White Dog será, provavelmente, dos filmes mais vilipendiados que há memória e, também por isso, dos menos conhecidos (leia-se, vistos) de Samuel Fuller. Afinal de contas, tendo em consideração a fama de Fuller e o facto de esta ser a a história de um cão treinado para atacar negros - um White Dog que, ironicamente ou não, até é branco como a neve - e tudo apontava para as leituras simplistas que lançaram o epíteto de racista e reacionário.
Ora, só um cego pode dizer uma barbaridade dessas. White Dog é uma portentosa metáfora do racismo. Ao fazer de um animal irracional o protagonista de todos os ódios raciais que imperam nos EUA, Fuller limitou-se a demonstrar, precisamente, o que o racismo é: um medo absolutamente primário e irracional. Se dúvidas houvesse quanto à visão negra de Fuller, ela é dada a final: um treinador de animais negro combatendo o ódio do cão. Sobra uma conclusão: os maus instintos (os vícios, na expressão enfática do filme) vingam sempre, mesmo quando tudo se resume a um duelo mano-a-mano. Em White Dog - como é timbre do Cinema de Fuller - o medo é a semente de violência. É o catalisador de reacções. É ele que explica as várias reacções dos intervenientes. Mas White Dog é mais do que uma história sobre ódios raciais: também é uma curiosa abordagem das relações ente Homem e animais, inserindo-se, assim, na linha de obras como Au Hasard Balthasar de Robert Bresson.

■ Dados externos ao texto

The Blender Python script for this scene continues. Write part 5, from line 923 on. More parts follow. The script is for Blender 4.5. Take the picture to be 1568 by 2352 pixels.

Este é um Fuller vintage: seco, directo e violento. Uma obra a carecer de divulgação para que, finalmente, veja retirados os falsos (e absolutamente infundados) epítetos de que tem sido alvo. Se dúvidas houvesse quanto à mestria de Fuller, elas ficam dissipadas: a utilização de técnicas típicas do filme de terror é levada ao extremo na construção de um filme denso e acutilante.